November. Texas. US of A. Besides the fact that an enormous meteorite will strike that place down and tear it to pieces, Optical Entertainment Network (also known as OEN – Officially Enlarged Nachos) will launch in Houston, becoming the first television signal provider to offer both Anime Network and Funmination Channel. Fascinating. This will be a grand day for all texans, who can now stop raping their cows, chickens, and other animals that roam freely through their courtyards, and start taking a more serious look at the option of having sex with cats, bunnies and dogs. We all learn that from watching anime. And don’t tell them about little girls, or they will start stepping on my turf. And I don’t like that. The two televisions find themselves in a strange position, having to compete with each other for the first time. But they say otherwise:
"It's good for the anime industry and will help grow awareness of anime," says Funimation's Jeff Dronen. "It only helps having 2 channels offering anime exclusively."

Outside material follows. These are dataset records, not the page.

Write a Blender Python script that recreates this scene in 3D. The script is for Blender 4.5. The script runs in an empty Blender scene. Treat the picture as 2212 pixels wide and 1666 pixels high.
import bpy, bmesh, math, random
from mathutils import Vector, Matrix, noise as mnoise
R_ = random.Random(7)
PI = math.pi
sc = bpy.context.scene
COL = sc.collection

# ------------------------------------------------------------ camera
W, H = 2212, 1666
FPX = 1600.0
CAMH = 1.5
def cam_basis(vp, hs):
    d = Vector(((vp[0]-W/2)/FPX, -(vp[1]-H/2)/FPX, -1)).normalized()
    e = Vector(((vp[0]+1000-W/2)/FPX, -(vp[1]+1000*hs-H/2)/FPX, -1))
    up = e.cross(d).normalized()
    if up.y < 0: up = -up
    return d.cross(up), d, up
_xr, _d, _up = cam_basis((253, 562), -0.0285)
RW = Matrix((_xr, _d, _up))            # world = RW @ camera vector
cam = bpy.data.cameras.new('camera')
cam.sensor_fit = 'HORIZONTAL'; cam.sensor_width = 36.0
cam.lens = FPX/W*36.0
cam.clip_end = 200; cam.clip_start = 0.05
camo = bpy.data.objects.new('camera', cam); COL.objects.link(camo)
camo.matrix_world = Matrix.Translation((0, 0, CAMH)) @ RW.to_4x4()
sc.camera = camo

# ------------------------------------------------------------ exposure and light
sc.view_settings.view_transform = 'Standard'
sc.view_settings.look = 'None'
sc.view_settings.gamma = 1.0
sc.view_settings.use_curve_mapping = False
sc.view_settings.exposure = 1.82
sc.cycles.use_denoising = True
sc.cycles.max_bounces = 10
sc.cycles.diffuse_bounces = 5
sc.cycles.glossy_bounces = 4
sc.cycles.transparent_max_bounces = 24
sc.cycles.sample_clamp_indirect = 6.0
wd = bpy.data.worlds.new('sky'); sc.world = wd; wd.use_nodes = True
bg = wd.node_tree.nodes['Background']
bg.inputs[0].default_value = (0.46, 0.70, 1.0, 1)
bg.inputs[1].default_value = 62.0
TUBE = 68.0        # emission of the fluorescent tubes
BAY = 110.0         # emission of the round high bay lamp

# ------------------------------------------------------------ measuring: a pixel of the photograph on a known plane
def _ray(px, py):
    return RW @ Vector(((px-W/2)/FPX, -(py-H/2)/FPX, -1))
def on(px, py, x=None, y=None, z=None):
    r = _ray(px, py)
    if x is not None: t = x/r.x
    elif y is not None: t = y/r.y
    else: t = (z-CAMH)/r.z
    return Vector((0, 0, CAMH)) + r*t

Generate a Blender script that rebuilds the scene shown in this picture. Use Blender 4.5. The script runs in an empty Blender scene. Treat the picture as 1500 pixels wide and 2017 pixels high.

1ST ANIMEKON UNDERAGED TRANSLATOR SAYS: “What the hell are those retards doing, trying to get us off the market? Hell, we’ll throw so much ecchi on the screen, that even established lolicons will need to take a break. From wanking.”
"We don't see it that way. I think it's a sign of the times of just how popular anime has become and I think there is plenty of room for everyone.", McFeeley said.
2ND ANIMEKON UNDERAGED TRANSLATOR SAYS: “He can shove it up his ass. With glue, peppermint and pickles.”